From the records below, pull each line that has "this".

Source records:
==================================================

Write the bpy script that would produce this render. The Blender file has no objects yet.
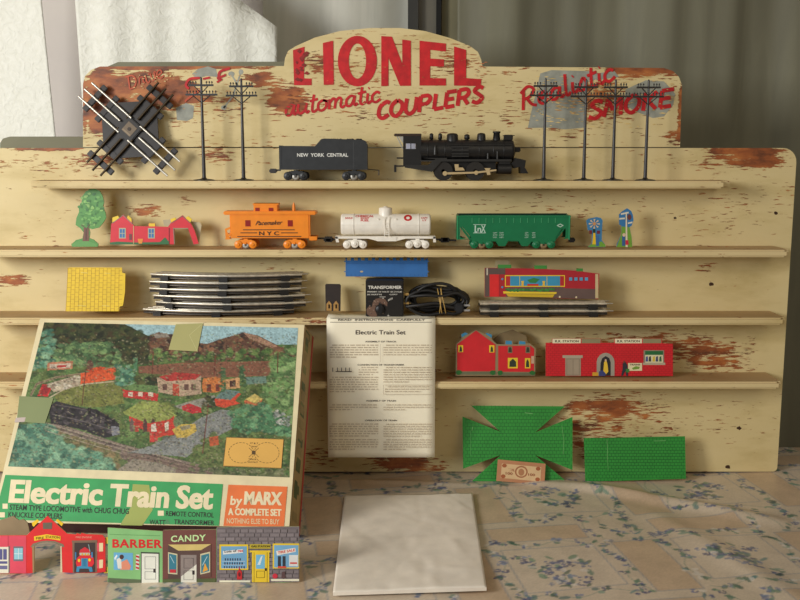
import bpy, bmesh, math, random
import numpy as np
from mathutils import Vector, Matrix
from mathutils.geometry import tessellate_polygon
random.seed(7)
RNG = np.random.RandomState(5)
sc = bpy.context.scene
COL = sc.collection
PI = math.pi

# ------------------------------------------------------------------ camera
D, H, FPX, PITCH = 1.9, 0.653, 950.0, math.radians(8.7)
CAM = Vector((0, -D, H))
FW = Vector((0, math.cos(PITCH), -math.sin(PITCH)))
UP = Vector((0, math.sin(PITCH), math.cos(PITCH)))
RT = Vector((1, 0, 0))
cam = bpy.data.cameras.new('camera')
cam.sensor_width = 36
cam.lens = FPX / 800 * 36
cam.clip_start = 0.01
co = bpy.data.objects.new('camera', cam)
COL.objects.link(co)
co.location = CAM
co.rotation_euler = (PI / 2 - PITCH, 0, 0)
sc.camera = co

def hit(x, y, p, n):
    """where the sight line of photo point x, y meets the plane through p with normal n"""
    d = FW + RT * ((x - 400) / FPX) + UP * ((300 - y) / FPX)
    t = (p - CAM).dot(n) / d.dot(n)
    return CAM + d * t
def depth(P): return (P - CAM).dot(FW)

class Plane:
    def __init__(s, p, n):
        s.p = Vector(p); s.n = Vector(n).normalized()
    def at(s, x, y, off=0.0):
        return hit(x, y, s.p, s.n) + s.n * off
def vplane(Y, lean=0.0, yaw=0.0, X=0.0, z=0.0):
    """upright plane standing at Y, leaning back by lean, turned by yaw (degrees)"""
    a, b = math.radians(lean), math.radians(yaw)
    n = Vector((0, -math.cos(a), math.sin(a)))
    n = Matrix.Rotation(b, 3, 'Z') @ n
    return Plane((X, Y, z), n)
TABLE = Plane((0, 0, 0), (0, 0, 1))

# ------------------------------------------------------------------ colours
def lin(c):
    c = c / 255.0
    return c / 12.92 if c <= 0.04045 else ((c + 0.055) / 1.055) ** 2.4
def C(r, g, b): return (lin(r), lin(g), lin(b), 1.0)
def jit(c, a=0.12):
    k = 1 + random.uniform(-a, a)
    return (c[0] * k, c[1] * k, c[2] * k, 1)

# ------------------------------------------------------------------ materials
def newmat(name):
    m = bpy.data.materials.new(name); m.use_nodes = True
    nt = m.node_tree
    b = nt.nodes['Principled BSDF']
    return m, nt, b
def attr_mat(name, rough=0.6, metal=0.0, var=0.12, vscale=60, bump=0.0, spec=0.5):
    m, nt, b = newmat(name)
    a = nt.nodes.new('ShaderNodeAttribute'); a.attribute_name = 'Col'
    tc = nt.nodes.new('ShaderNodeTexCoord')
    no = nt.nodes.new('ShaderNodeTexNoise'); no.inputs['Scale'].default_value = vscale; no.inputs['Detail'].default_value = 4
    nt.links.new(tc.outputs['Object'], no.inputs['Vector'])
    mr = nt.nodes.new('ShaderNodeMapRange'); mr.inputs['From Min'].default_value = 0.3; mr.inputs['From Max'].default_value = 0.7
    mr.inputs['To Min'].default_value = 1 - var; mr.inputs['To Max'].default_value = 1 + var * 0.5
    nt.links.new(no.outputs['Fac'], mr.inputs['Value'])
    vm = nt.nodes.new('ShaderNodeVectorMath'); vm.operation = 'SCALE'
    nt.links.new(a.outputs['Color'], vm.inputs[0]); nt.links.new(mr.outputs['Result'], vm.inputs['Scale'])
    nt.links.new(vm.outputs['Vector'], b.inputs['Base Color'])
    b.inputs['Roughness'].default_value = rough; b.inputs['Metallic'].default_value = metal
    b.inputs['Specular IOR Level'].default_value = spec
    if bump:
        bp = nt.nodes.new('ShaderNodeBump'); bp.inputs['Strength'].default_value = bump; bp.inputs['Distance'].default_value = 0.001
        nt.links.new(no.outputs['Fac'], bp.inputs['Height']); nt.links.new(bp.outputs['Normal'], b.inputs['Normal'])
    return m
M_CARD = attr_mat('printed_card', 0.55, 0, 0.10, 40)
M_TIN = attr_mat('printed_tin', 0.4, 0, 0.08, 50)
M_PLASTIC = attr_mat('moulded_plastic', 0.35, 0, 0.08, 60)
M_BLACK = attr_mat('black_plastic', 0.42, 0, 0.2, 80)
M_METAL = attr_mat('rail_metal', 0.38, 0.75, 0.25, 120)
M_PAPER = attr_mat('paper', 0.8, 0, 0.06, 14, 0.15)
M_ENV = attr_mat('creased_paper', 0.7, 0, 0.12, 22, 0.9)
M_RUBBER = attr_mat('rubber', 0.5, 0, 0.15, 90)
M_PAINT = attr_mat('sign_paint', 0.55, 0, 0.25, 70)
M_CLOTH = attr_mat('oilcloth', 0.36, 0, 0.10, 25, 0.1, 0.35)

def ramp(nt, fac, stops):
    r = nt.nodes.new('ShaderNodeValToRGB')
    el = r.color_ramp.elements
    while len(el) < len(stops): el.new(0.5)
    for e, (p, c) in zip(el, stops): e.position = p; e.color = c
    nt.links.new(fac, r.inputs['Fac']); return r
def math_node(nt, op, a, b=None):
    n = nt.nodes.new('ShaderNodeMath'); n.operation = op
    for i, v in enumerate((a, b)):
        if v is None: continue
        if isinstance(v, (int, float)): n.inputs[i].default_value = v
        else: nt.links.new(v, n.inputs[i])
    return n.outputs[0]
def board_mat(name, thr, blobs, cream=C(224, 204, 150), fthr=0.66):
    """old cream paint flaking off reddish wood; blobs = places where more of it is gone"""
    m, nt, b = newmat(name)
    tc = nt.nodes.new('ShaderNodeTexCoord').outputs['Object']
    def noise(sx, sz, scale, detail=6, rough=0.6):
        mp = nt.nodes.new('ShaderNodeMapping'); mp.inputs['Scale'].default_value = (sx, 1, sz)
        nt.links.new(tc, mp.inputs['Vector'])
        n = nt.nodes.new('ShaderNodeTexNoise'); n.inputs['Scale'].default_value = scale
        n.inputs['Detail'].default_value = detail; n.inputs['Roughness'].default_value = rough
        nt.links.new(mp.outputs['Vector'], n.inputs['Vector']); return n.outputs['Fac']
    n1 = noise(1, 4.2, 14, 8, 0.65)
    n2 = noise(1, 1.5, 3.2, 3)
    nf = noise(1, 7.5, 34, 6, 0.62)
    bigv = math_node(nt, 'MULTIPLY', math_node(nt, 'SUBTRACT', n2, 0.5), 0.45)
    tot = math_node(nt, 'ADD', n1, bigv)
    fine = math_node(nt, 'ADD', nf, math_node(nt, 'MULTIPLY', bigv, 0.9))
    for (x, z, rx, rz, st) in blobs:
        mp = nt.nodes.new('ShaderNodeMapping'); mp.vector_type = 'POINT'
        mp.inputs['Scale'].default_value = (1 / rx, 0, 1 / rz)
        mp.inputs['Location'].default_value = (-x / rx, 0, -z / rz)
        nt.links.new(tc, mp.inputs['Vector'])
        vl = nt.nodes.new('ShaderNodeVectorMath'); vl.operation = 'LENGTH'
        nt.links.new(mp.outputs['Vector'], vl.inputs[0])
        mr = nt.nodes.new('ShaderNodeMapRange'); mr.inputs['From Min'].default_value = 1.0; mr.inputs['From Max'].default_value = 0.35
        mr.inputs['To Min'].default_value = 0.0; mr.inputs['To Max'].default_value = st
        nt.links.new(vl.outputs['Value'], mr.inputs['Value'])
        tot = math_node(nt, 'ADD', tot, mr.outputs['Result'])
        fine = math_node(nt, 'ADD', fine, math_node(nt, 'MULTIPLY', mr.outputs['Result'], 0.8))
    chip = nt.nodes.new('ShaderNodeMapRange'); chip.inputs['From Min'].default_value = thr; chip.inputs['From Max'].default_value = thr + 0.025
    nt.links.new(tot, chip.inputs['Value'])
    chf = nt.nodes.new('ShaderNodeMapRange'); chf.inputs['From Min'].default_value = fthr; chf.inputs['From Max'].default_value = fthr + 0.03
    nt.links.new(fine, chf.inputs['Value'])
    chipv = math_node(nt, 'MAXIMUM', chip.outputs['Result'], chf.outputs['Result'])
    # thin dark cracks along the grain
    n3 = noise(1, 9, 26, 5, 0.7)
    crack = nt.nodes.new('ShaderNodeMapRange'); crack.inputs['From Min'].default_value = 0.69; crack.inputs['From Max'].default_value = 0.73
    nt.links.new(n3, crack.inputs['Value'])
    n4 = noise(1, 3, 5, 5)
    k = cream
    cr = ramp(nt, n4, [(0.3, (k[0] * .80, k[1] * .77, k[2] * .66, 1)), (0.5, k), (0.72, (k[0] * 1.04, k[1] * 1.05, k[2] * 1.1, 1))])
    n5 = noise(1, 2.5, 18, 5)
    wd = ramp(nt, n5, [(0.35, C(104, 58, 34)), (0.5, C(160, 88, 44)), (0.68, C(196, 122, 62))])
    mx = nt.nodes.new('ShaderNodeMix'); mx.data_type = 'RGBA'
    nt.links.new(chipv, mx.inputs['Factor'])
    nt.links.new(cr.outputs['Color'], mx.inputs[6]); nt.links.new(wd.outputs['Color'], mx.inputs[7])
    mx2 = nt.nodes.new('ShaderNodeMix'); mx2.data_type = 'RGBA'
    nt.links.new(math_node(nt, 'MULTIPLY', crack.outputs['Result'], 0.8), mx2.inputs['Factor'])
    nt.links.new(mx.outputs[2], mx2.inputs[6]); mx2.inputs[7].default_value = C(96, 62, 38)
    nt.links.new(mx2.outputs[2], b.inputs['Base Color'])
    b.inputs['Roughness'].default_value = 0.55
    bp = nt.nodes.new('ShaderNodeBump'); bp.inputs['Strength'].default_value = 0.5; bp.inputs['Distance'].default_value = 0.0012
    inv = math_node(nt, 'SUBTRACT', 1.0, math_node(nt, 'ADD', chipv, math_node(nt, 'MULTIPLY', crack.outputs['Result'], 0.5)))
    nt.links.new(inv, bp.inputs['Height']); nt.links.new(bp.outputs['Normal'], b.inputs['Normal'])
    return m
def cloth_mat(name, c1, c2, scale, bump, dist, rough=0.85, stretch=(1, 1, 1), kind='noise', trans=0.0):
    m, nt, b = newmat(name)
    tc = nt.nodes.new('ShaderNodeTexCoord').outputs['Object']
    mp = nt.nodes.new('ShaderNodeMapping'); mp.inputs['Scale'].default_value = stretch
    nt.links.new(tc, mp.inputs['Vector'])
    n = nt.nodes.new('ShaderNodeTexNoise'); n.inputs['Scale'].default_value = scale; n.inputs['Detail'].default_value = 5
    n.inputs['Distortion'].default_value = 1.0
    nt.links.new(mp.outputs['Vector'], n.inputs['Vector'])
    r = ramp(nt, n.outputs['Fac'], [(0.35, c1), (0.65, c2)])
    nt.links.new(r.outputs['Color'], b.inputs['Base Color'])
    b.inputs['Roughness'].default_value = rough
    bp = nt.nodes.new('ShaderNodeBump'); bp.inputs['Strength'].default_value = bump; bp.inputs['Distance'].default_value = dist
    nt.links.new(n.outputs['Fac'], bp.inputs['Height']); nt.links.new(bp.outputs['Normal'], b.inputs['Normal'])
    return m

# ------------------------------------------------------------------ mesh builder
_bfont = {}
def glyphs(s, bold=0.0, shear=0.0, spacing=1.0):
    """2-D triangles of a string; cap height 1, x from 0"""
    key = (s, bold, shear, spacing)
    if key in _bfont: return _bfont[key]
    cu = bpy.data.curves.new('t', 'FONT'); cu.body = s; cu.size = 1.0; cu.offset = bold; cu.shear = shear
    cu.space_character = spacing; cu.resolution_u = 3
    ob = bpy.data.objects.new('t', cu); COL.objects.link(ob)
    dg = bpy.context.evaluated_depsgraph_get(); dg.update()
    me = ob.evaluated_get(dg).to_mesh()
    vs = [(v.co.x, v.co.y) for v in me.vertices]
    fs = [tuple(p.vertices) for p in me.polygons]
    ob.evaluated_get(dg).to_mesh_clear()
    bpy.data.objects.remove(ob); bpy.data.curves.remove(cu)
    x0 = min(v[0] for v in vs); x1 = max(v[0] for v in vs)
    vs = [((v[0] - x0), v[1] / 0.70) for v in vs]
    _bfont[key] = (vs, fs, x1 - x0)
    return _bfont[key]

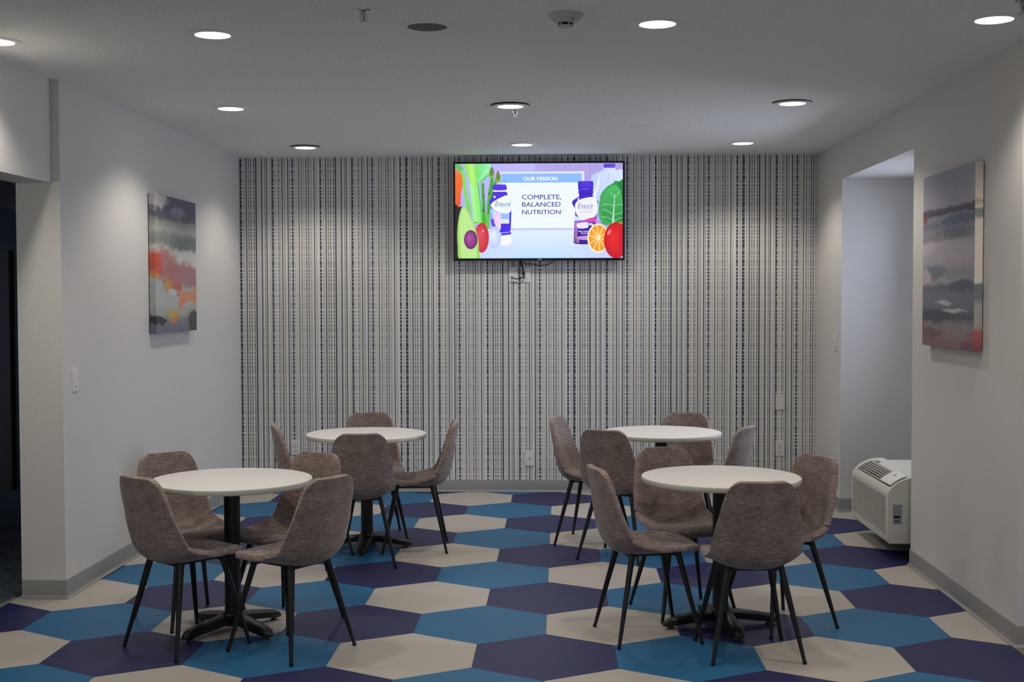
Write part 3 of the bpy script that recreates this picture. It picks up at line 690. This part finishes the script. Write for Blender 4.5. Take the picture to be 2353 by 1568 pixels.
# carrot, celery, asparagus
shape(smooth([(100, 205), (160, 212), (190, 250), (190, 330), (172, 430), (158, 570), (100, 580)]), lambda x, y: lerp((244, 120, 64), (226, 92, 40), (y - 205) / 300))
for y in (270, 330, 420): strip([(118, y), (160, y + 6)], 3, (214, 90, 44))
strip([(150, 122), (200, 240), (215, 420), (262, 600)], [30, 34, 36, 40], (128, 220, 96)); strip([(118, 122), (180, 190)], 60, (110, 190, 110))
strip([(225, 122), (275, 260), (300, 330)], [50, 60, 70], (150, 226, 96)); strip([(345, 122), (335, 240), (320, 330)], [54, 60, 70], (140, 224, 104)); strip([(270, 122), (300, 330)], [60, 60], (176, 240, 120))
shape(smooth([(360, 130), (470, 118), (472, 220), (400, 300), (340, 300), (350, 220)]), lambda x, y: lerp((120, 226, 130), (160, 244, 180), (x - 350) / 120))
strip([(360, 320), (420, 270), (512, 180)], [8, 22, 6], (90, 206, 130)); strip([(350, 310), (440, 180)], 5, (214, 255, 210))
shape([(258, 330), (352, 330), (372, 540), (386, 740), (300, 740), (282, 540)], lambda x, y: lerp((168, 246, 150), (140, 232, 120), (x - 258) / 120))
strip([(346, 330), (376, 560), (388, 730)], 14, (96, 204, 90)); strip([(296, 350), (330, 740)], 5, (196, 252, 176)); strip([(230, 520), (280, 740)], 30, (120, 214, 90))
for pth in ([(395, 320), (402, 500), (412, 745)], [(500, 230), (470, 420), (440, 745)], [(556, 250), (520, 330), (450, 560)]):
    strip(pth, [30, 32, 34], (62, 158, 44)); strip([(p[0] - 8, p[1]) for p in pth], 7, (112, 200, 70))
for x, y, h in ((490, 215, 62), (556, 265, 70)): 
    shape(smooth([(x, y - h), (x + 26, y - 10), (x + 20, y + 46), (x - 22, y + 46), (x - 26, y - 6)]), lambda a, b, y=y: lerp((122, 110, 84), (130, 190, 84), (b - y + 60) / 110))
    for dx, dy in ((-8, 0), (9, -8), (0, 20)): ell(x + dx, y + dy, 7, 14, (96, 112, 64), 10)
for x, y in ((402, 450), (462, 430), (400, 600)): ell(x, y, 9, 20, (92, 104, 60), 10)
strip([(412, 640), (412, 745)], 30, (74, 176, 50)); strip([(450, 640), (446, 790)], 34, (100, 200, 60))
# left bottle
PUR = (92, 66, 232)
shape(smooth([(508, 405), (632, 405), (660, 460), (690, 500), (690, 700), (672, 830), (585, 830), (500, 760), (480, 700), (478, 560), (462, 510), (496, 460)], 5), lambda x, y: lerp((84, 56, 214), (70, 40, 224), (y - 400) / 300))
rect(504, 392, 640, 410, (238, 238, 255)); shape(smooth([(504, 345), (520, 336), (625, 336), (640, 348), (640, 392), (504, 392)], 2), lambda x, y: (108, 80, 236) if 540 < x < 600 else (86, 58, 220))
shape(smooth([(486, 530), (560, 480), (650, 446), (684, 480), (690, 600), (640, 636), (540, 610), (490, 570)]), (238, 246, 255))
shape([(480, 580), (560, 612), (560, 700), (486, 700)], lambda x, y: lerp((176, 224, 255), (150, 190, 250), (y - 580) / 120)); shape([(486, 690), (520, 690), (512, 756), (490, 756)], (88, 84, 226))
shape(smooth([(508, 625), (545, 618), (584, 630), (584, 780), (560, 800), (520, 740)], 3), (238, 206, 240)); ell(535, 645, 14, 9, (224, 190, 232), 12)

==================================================

Exercise result —
Write the bpy script that would produce this render. The Blender file has no objects yet.
Write part 3 of the bpy script that recreates this picture. It picks up at line 690. This part finishes the script. Write for Blender 4.5. Take the picture to be 2353 by 1568 pixels.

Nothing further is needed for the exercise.